Discovery of a New (Old?) Middle Stone Age Site on Chaminade Hill, Karonga, Malawi

By Andrew Zipkin (Doctoral Candidate, The George Washington University)

 After a short hiatus, we are again reporting regularly from the MEMSAP excavations in Karonga.  The last week has seen some major developments with regard to both archaeological discoveries and public outreach on the part of MEMSAP.  Over the next few days Dispatches from the Field will be updated at daily with the stories from the past week until the blog is fully caught up.  Our first entry from last week’s events is also arguably the most significant scientific development thus far this season.

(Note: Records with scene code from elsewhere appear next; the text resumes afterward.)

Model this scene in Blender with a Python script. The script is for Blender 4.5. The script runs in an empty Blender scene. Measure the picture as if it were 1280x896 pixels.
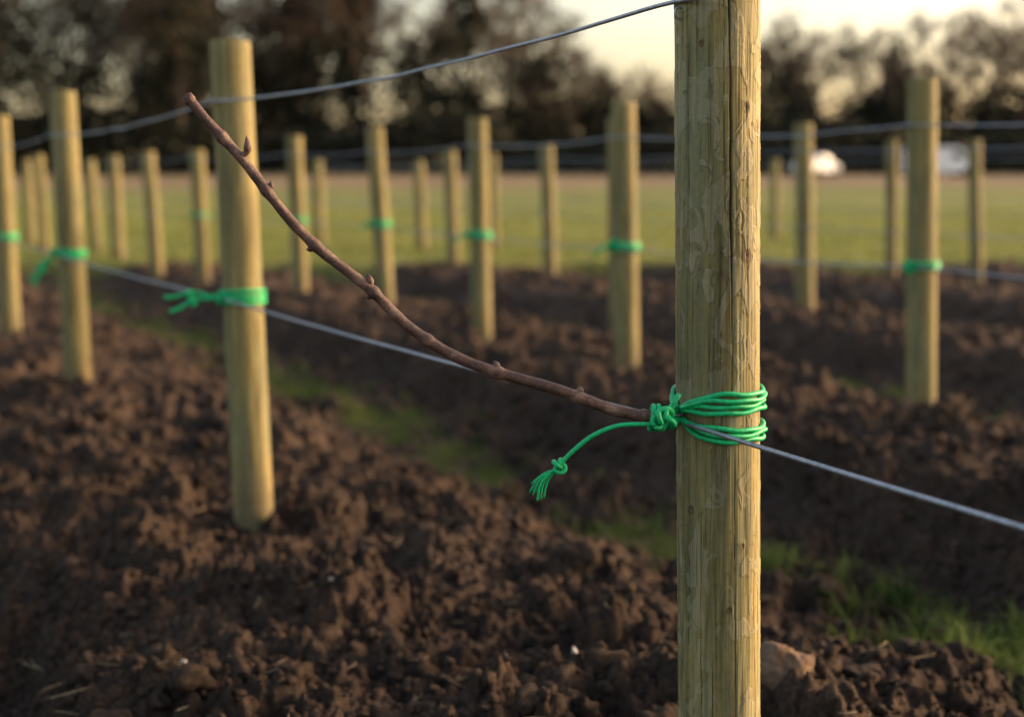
import bpy, math, random, time
import numpy as np
from mathutils import Vector, Matrix
T0=time.time()
random.seed(7); rng=np.random.default_rng(7)
scene=bpy.context.scene
scene.view_settings.view_transform='Standard'
scene.view_settings.look='None'
scene.view_settings.exposure=0

# ------------------------------------------------------------------ noise
PERM=np.random.default_rng(1).permutation(256)
GA=np.random.default_rng(2).uniform(0,2*np.pi,256)
GX,GY=np.cos(GA),np.sin(GA)
def perlin(x,y,seed=0):
    x=x+seed*17.13; y=y+seed*5.71
    xi=np.floor(x).astype(np.int64); yi=np.floor(y).astype(np.int64)
    fx=x-xi; fy=y-yi
    u=fx*fx*fx*(fx*(fx*6-15)+10); v=fy*fy*fy*(fy*(fy*6-15)+10)
    def g(ix,iy,dx,dy):
        h=PERM[(PERM[ix&255]+iy)&255]
        return GX[h]*dx+GY[h]*dy
    a=g(xi,yi,fx,fy); b=g(xi+1,yi,fx-1,fy); c=g(xi,yi+1,fx,fy-1); d=g(xi+1,yi+1,fx-1,fy-1)
    return ((a*(1-u)+b*u)*(1-v)+(c*(1-u)+d*u)*v)*1.5
def fbm(x,y,o=4,seed=0,gain=.5):
    r=0;a=1;f=1
    for i in range(o):
        r=r+a*perlin(x*f,y*f,seed+i); a*=gain; f*=2.03
    return r
R1=np.random.default_rng(3).random(65536); R2=np.random.default_rng(4).random(65536); R3=np.random.default_rng(5).random(65536); R4=np.random.default_rng(6).random(65536)
def domes(x,y,cell,seed,prob=.8):
    x=x/cell; y=y/cell
    wx=x+.35*perlin(x*1.7,y*1.7,seed)+.2*perlin(x*4,y*4,seed+3); wy=y+.35*perlin(x*1.7,y*1.7,seed+9)+.2*perlin(x*4,y*4,seed+5)
    xi=np.floor(wx).astype(np.int64); yi=np.floor(wy).astype(np.int64)
    out=np.zeros_like(x)
    for dx in(-1,0,1):
        for dy in(-1,0,1):
            cx=xi+dx; cy=yi+dy
            h=(cx*7349+cy*19391+seed*977)&65535
            px=cx+R1[h]; py=cy+R2[h]; r=.25+.5*R3[h]**1.5
            q=1-((wx-px)**2+(wy-py)**2)/(r*r)
            hh=np.where((q>0)&(R4[h]<prob),np.sqrt(np.clip(q,0,1))*r,0)
            out=np.maximum(out,hh)
    return out*cell
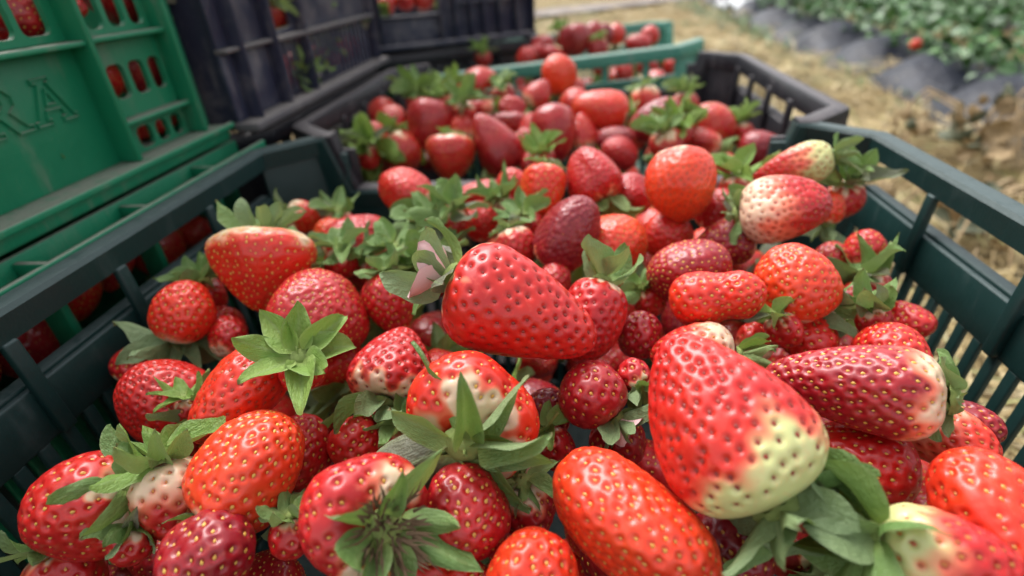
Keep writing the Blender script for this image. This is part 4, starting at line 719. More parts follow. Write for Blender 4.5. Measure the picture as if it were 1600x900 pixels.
(2,'small rosy strawberry right of the triangular one',(-0.0220,0.0639,0.2239),(0.6934,-0.2064,0.0635,-0.6874),0.0121,0.0115,'round',0.72,0.1,0.4,None,{}),
(2,'small rosy strawberry low behind the rear lip of the near crate',(-0.0167,0.0409,0.2140),(0.6872,-0.2166,0.0496,-0.6916),0.0100,0.0100,'round',0.67,0,0.4,(6, 1.2, -20, 0.5),{}),
(2,'red strawberry at the front lip below the round red one in the black crate',(0.1336,0.0417,0.2060),(0.5677,-0.1742,0.0408,-0.8035),0.0112,0.0096,'round',0.62,0,0.4,None,{}),
(2,"tiny pink strawberry topped by leaves at the far left of the black crate's heap",(-0.1213,0.2628,0.2360),(0.7720,-0.0826,-0.0432,-0.6287),0.0103,0.0103,'round',0.52,0.1,0.4,(7, 1.5, -20, 0.5),{}),
(2,"strawberry under bright leaves at the left end of the black crate's heap",(-0.1455,0.1022,0.2360),(0.7615,-0.3226,-0.2118,-0.5208),0.0149,0.0149,'round',0.62,0.1,0.4,(10, 2.1, -25, 0.55),{}),
(2,'strawberry under bluish leaves by the left wall of the black crate',(-0.1490,0.0598,0.2330),(0.7660,-0.3310,-0.2222,-0.5042),0.0127,0.0127,'round',0.62,0.1,0.4,(10, 2.1, -20, 0.55),{}),
(2,"strawberry under a leaf fan at the top left of the black crate's heap",(-0.1389,0.1767,0.2340),(-0.1293,0.7943,-0.5842,-0.1050),0.0141,0.0141,'round',0.62,0.1,0.4,(10, 1.6, -20, 0.5),{}),
(2,'strawberry under leaves behind the large pinkish one in the black crate',(-0.1054,0.1657,0.2340),(-0.0806,0.7853,-0.6132,-0.0277),0.0138,0.0138,'round',0.62,0.1,0.4,(10, 1.5, -25, 0.5),{}),
(2,'strawberry under a broad grey-green leaf behind the red one at the back left',(-0.0527,0.1782,0.2369),(-0.0913,0.7554,-0.6486,-0.0194),0.0139,0.0139,'round',0.82,0.1,0.4,(8, 1.1, -5, 0.7),{}),
(2,'strawberry below a leaf fan in front of the wine red tilted one',(0.0867,0.0356,0.2270),(0.1988,-0.6819,0.7017,-0.0557),0.0125,0.0125,'round',0.62,0.1,0.4,(9, 1.4, -30, 0.5),{}),
(2,'strawberry with spiky leaves behind the round red one at the right back',(0.1228,0.1635,0.2260),(0.0395,-0.6436,0.7597,-0.0845),0.0130,0.0130,'round',0.62,0.1,0.4,(10, 1.4, -25, 0.4),{}),
(2,'strawberry under yellowish leaves between the round red and the crimson cone ones',(0.1566,0.0901,0.2167),(0.0288,-0.6087,0.7844,-0.1157),0.0114,0.0114,'round',0.62,0.1,0.4,(10, 1.5, -25, 0.5),{}),
(2,'rosy strawberry behind the small leaf fan in the middle of the black crate',(-0.0195,0.0808,0.2330),(0.7155,-0.1607,-0.1375,-0.6658),0.0105,0.0100,'conic',0.62,0.15,0.4,(8, 1.3, -25, 0.5),{}),
(2,'red strawberry at the back rim between the orange and the whitish pink ones',(0.0169,0.1974,0.2367),(0.7024,-0.0500,-0.0252,-0.7096),0.0141,0.0134,'round',0.62,0,0.4,None,{}),
(2,"strawberry under pale leaves at the black crate's left wall beside the large pinkish one",(-0.1699,0.1516,0.2320),(0.7445,-0.2024,-0.3435,-0.5355),0.0150,0.0150,'round',0.62,0.1,0.4,(10, 2.1, -25, 0.55),{}),
(2,"strawberry with leaf spray at the front left corner of the black crate's heap",(-0.1499,0.0414,0.2225),(-0.1085,0.8206,-0.5463,-0.1276),0.0113,0.0113,'round',0.62,0.1,0.4,(9, 1.9, -25, 0.55),{}),
(2,'strawberry under leaves between pinkish and sideways ones, back left of black crate',(-0.0783,0.1080,0.2392),(-0.1586,0.7683,-0.6083,-0.1206),0.0111,0.0111,'round',0.62,0.1,0.4,(9, 1.8, -25, 0.55),{}),
(2,'strawberry under leaves left of the round red one in the black crate',(0.0986,0.0517,0.2290),(0.1876,-0.6541,0.7318,0.0374),0.0096,0.0096,'round',0.62,0.1,0.4,(9, 1.9, -30, 0.5),{}),
(2,'strawberry beneath a leaf in front of the dull pink blunt one',(-0.0052,0.0155,0.2240),(-0.1468,0.7353,-0.6583,-0.0662),0.0093,0.0093,'round',0.62,0.1,0.4,(8, 1.8, -25, 0.5),{}),
(3,"dark pink strawberry at the top left of the far green crate's heap",(0.0212,0.4190,0.2592),(-0.0244,-0.6994,0.7048,-0.1164),0.0210,0.0218,'round',0.85,0,0.6,None,{}),
(3,"crimson strawberry topping the far green crate's heap",(0.0459,0.4423,0.2619),(0.6815,-0.0808,0.0709,-0.7239),0.0171,0.0171,'round',0.85,0,0.6,None,{}),
(3,'wine strawberry right of the topping one in the far green crate',(0.0605,0.4675,0.2570),(0.0960,-0.6657,0.7002,-0.2394),0.0159,0.0176,'round',0.95,0,0.6,None,{}),
(3,'light red strawberry behind the yellow-green leaves in the far green crate',(0.0825,0.5213,0.2520),(0.6779,-0.0198,0.0068,-0.7348),0.0159,0.0159,'round',0.4,0.1,0.6,(8, 1.2, -20, 0.55),{}),
(3,"bright red strawberry at the right end of the far green crate's heap",(0.1324,0.5105,0.2500),(0.6570,-0.0186,0.0041,-0.7536),0.0137,0.0147,'round',0.5,0,0.6,(6, 1.1, -20, 0.55),{}),
(3,'dull red wide strawberry at the right behind the rail of the far green crate',(0.1093,0.4574,0.2460),(0.5490,0.4300,-0.5019,-0.5117),0.0183,0.0139,'wedge',0.7,0,0.6,None,{}),
(3,"red strawberry at the left end of the far green crate's heap",(-0.0451,0.4014,0.2420),(0.6816,-0.2229,0.1746,-0.6747),0.0144,0.0135,'round',0.55,0,0.6,None,{}),
(3,"pinkish strawberry at the left slope of the far green crate's heap",(-0.0251,0.4621,0.2480),(0.5606,-0.4106,0.3734,-0.6146),0.0180,0.0144,'wedge',0.7,0,0.6,None,{}),
(3,'dull pink strawberry lying at the left middle of the far green crate',(-0.0056,0.4126,0.2420),(-0.3327,0.6011,-0.5680,0.4533),0.0204,0.0119,'long',0.65,0,0.6,None,{}),
(3,'pink strawberry at the left slope below the pinkish one',(-0.0329,0.4333,0.2420),(0.5407,-0.4414,0.3923,-0.5991),0.0157,0.0131,'round',0.6,0,0.6,None,{}),
(3,'strawberry capped by pale leaves in the middle of the far green crate',(0.0512,0.4124,0.2460),(0.0632,-0.6958,0.7147,-0.0338),0.0176,0.0142,'round',0.7,0.1,0.6,(8, 0.9, 0, 0.55),{}),
(3,"light green topped strawberry at the back left of the far green crate's heap",(0.0017,0.5245,0.2500),(-0.1284,0.7156,-0.6854,-0.0411),0.0124,0.0124,'round',0.6,0.3,0.6,(8, 1.4, -30, 0.5),{}),
(3,'round red strawberry in the left rail opening of the far green crate',(0.0895,0.4222,0.2120),(-0.0435,-0.6675,0.7297,-0.1417),0.0156,0.0121,'round',0.5,0,0.6,None,{}),
(3,'pink-red strawberry in the right rail opening of the far green crate',(0.1548,0.4328,0.2160),(-0.0423,-0.6383,0.7555,-0.1411),0.0138,0.0129,'round',0.5,0,0.6,None,{}),
(3,'half pale strawberry in the left corner of the rail opening',(0.0613,0.4711,0.2120),(0.5892,0.4095,-0.4744,-0.5100),0.0147,0.0129,'round',0.5,0.3,0.6,None,{}),
(3,'shaded strawberry at the middle post of the rail opening',(0.1240,0.4645,0.2140),(-0.3956,0.4858,-0.5166,0.5836),0.0162,0.0126,'round',0.6,0.1,0.6,(8, 1.2, -20, 0.55),{}),
(3,'small leafy strawberry at the far left of the far green crate near the black stack',(-0.1114,0.4517,0.2360),(-0.1662,0.7548,-0.6246,-0.1120),0.0127,0.0127,'round',0.7,0.1,0.6,(9, 1.4, -20, 0.55),{}),
]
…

During the last week a number of minor shortages have affected Karonga.  Unlike the major fuel and foreign currency disruptions last July and August, the present issues are localized to Karonga rather than a nationwide problem.  Both fuel, and perhaps more disconcertingly, beer, have been in short supply in Karonga.  The fuel problem has since largely resolved but as of last week MEMSAP had suspended long distance survey activities that required driving more than a few kilometers outside of Karonga.  Instead, surveys were focused on filling gaps in our coverage of the Chaminade Hill area where artefact-bearing sediments are known or suspected to be present.  On the afternoon of July 12th, Dr. Alex Mackay, Sheila Nightingale, Victor de Moor, and I were surveying an area of Chitimwe Beds not far from the Chaminade Mission when Mackay identified an exceptionally dense concentration of artefacts on the surface.  The flakes were sharp and unrolled (not transported far or at all from their original place of deposition) and the technology present (convergent Levallois flakes and exceptionally thin and long flakes) was suggestive of a different variant of the Middle Stone Age than is represented at other surface scatters around Chaminade Hill.  The density of artefacts ranged between 50 and 100 per square meter on the surface; suggesting that Chitimwe sediments had deflated in this location, causing the artefacts to accumulate at the surface.

The density, condition, and technology exhibited by the artefacts at this location were sufficient to peak project leaders’ interested in the location.  However, while examining artefacts on the surface, I also noticed the presence of approximately half of a dozen pieces of dark red material.  Upon examining them, it became clear that all were small nodules of ground or incised red ochre pigment.  These pieces were the first evidence which suggested something familiar to me; specifically, the ground ochre artefacts excavated by J.D. Clark and his colleagues in 1965 and 1966 from the Chaminade 1A (CH-1A) site.  Those pieces of ochre are currently housed at the Stone Age Institute in Bloomington, Indiana where I viewed them during a visit in March 2011.  Upon recognizing the similarity between the ochre in the surface scatter and the CH-1A ochre; I stepped back, looked at our location, and saw what appeared to be a depression with unnaturally straight corners.  The densest part of the artefact scatter was situated on a gentle descending slope of red sediments that formed a right angle around the depression; these could plausibly be the slumped walls of a 47 year old archaeological site, left exposed to the elements.  The original excavation pit would have filled up with artefact bearing sediments from the walls of the site and the loose sediment would have deflated over time, causing artefacts to concentrate at the surface.  Finally, and most suggestively, an erosional channel cuts through what are presumably in situ (undisturbed) sediments adjacent to the proposed Clark CH-1A site and exposes three cobble and artefact horizons similar to the Main Floor 1, 2, and 3 artefact concentrations noted in the Clark et al. 1970 publication in Quaternaria about Chaminade 1A.

In order to verify if this location is indeed Clark’s CH-1A, several lines of inquiry will be followed.  First, photographs taken by Clark and his team of the site in 1965 will be compared to the landscape at our site.  Second, since last year, MEMSAP team members have been seeking Karonga senior citizens who may remember Clark and colleagues’ field work during the 1960s.  As of July 17th, two individuals have been identified who were in primary and secondary school when Clark’s excavations took place and who claim to have visited the digs.  Each man will be asked independently to guide MEMSAP staff to the site of the remembered excavations.  Finally, the most labor intensive attempt at determining if our surface scatter location is CH-1A will entail sinking a test trench into the proposed slumped wall of the excavation and then extending the trench away towards the nearby in situ Chitimwe sediments.  This should allow us to identify is there was in fact a man-made pit present.  Regardless of whether or not this site ultimately turns out to be Chaminade 1A, the location is still clearly of considerable importance and excavations later this season and next year will be targeted here.